Dataset entries:
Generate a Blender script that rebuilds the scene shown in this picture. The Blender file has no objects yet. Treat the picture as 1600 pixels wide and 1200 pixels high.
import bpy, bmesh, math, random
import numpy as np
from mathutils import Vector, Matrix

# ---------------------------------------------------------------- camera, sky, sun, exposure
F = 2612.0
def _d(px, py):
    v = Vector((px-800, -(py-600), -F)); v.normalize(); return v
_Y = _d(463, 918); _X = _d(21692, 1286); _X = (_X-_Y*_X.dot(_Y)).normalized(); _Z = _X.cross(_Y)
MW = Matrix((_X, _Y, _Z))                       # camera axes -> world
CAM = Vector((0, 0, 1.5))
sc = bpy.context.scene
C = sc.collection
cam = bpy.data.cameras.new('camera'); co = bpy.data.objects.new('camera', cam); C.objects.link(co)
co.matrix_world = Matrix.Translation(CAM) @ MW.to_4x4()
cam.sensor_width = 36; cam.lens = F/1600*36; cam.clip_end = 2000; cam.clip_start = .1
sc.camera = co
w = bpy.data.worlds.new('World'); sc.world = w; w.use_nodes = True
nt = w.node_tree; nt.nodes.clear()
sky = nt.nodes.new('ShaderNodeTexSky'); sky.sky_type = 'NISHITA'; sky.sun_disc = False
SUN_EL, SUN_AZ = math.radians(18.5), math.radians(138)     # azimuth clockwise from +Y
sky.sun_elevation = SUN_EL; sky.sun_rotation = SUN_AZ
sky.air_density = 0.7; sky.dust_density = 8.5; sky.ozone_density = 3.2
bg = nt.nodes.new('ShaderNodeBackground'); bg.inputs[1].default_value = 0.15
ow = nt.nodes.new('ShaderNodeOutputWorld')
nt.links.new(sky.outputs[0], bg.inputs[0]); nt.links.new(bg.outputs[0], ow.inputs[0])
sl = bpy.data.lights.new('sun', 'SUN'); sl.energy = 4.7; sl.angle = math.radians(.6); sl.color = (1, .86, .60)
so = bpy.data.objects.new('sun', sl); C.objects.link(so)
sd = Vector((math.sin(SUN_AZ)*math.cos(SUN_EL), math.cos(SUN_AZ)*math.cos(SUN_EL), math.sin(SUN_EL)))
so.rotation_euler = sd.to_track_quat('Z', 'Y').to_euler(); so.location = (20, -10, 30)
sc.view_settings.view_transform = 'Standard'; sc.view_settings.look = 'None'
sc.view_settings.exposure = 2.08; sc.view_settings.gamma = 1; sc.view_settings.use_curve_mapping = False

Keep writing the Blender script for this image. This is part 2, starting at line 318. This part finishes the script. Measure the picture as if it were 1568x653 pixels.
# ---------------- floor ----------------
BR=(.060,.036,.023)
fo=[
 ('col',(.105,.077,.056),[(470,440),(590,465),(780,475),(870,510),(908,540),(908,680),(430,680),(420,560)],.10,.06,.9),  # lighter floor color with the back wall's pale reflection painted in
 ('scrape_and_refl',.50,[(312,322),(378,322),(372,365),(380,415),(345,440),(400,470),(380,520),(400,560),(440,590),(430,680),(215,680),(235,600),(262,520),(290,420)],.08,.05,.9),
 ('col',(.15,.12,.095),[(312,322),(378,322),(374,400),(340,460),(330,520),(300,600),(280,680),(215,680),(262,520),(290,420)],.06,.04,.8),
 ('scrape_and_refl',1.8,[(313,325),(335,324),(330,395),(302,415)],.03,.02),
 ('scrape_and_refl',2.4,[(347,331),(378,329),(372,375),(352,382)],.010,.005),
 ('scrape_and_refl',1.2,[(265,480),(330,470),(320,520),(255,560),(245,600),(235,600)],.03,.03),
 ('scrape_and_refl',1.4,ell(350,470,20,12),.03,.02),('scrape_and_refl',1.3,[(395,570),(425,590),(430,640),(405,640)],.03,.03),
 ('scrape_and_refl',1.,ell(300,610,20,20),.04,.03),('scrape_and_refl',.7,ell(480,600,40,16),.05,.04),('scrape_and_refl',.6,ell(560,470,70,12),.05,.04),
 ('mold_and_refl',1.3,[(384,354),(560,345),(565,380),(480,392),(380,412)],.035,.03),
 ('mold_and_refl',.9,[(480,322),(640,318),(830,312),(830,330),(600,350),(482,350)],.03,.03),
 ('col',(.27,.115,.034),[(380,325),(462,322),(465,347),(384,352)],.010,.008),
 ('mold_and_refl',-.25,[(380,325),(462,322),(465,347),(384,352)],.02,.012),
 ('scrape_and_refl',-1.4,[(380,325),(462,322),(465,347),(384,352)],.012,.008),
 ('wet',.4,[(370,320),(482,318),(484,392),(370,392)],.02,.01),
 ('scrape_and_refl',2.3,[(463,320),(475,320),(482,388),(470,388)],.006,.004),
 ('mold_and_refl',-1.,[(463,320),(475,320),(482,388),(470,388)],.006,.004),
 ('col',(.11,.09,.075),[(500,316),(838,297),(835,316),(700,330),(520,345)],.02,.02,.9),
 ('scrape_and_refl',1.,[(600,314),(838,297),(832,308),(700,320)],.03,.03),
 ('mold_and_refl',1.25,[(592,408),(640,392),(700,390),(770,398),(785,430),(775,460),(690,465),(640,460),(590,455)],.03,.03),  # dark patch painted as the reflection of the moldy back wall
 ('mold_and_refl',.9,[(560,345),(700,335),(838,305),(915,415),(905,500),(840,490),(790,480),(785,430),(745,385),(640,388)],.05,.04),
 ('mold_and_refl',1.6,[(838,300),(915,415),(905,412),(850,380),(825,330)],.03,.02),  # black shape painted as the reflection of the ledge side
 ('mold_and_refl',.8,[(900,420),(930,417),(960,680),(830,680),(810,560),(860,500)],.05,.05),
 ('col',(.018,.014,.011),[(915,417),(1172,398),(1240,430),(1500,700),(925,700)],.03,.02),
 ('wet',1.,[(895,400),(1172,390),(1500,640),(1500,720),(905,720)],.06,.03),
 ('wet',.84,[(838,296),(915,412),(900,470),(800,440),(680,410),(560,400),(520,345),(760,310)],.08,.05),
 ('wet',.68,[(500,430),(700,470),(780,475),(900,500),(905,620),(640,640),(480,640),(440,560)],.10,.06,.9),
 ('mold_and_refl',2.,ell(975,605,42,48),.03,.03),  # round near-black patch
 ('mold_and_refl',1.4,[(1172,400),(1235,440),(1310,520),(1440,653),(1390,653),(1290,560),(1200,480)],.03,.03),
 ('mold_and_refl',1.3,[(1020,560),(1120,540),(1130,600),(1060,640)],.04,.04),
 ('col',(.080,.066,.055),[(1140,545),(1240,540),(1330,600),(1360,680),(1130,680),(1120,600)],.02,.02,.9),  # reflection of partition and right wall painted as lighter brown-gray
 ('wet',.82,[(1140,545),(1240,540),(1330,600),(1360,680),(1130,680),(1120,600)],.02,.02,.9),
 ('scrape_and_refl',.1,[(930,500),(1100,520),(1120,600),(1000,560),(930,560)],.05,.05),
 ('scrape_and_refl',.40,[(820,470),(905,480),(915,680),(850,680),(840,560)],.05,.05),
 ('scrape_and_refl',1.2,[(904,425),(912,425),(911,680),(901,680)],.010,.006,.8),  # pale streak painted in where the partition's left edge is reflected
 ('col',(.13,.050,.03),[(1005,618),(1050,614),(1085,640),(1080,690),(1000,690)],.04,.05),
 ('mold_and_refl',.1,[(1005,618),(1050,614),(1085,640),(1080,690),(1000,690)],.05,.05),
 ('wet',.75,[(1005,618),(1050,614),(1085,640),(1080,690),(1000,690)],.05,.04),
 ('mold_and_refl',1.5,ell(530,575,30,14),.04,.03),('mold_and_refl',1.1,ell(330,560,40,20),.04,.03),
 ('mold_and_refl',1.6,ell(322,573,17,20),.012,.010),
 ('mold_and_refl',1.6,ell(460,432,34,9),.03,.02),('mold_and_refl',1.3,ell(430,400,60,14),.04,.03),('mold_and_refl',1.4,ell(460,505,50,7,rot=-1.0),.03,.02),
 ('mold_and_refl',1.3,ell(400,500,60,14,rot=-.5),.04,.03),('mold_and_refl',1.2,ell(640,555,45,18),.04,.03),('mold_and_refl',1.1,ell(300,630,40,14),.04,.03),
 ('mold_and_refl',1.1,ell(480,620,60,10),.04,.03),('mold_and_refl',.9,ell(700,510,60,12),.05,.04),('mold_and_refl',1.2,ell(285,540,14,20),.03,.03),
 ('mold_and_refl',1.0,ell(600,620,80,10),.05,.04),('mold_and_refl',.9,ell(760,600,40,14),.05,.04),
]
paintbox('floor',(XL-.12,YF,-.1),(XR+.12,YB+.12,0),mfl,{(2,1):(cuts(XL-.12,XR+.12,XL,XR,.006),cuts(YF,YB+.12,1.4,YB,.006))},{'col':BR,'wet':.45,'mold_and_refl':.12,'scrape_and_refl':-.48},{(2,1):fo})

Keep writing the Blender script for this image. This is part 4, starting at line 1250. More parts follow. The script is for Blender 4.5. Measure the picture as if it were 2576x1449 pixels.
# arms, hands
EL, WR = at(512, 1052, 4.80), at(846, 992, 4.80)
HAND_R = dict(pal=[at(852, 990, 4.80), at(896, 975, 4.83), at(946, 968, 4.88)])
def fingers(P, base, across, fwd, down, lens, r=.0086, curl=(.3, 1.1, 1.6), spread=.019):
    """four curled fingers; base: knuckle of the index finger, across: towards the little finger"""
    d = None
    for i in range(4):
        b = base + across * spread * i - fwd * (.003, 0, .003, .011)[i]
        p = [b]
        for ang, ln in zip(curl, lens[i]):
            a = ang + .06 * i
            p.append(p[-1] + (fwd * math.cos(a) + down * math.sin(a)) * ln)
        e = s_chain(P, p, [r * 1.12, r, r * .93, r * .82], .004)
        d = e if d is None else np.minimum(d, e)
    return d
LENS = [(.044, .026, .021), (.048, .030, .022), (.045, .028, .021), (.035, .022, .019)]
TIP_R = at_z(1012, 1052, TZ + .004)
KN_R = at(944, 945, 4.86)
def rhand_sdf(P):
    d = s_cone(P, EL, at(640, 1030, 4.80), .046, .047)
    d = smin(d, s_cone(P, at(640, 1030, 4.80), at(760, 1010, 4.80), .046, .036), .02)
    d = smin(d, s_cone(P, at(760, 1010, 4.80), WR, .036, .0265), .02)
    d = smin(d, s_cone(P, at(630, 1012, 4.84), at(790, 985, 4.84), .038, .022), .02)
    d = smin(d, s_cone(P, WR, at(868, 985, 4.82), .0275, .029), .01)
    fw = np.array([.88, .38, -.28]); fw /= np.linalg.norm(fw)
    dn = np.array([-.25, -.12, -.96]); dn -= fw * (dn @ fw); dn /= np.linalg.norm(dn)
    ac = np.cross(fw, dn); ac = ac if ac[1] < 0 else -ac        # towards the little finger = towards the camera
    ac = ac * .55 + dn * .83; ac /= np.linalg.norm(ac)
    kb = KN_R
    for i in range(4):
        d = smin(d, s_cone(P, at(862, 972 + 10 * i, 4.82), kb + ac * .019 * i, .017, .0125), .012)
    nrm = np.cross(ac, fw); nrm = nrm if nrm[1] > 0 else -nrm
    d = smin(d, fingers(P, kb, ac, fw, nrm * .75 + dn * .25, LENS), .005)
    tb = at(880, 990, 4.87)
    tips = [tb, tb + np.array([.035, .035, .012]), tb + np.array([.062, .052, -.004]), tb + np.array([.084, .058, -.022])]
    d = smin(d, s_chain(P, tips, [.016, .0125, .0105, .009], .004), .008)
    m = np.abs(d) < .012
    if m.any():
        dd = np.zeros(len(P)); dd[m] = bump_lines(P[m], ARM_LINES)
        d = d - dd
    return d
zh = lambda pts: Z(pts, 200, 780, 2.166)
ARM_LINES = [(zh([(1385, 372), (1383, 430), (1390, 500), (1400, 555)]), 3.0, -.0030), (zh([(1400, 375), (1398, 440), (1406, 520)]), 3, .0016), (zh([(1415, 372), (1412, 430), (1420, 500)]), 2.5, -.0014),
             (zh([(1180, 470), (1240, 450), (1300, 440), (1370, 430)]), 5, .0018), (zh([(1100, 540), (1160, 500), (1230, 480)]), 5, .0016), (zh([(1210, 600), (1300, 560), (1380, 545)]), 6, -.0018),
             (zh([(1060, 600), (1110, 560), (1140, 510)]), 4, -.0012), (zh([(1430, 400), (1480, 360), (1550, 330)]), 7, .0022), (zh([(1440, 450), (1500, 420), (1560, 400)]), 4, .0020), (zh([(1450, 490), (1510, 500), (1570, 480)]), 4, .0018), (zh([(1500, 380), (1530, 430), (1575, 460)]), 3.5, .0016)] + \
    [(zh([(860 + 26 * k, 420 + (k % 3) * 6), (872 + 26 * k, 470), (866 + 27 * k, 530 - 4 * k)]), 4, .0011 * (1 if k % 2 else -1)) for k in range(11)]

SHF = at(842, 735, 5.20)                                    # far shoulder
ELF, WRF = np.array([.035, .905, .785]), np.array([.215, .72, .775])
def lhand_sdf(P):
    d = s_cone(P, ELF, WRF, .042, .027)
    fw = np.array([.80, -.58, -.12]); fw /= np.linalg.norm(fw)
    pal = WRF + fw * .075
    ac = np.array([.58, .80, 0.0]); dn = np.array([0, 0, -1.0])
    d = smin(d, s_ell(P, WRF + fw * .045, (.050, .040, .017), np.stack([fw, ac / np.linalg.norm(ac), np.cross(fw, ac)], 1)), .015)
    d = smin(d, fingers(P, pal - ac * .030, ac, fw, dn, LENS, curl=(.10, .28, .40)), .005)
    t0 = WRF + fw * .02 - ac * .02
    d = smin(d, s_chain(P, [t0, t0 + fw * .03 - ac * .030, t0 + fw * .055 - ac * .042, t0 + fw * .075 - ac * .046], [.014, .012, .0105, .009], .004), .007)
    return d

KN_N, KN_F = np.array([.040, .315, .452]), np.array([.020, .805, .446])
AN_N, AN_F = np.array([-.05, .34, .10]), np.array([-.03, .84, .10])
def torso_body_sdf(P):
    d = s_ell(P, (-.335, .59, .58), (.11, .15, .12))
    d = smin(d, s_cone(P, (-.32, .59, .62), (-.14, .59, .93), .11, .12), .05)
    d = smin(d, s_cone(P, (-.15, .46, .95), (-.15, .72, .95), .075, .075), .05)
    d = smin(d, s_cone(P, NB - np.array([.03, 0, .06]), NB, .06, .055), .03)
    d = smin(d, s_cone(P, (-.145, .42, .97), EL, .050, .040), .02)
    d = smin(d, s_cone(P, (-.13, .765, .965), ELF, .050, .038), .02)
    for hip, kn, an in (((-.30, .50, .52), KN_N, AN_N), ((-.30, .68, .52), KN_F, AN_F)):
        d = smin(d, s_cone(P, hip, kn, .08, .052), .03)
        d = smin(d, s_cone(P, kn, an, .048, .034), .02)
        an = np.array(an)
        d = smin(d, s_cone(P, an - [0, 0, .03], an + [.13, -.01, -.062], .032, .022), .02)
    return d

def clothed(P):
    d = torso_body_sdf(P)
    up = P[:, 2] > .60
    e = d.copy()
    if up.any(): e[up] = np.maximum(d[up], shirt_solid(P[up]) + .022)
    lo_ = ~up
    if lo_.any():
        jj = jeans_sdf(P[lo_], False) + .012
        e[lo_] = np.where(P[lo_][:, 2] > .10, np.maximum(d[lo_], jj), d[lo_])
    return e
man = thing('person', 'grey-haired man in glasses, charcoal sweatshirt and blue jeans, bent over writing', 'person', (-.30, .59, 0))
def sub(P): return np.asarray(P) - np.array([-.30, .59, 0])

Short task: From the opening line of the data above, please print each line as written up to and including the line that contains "from mathutils import Vector, Matrix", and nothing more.

Written solution:
Generate a Blender script that rebuilds the scene shown in this picture. The Blender file has no objects yet. Treat the picture as 1600 pixels wide and 1200 pixels high.
import bpy, bmesh, math, random
import numpy as np
from mathutils import Vector, Matrix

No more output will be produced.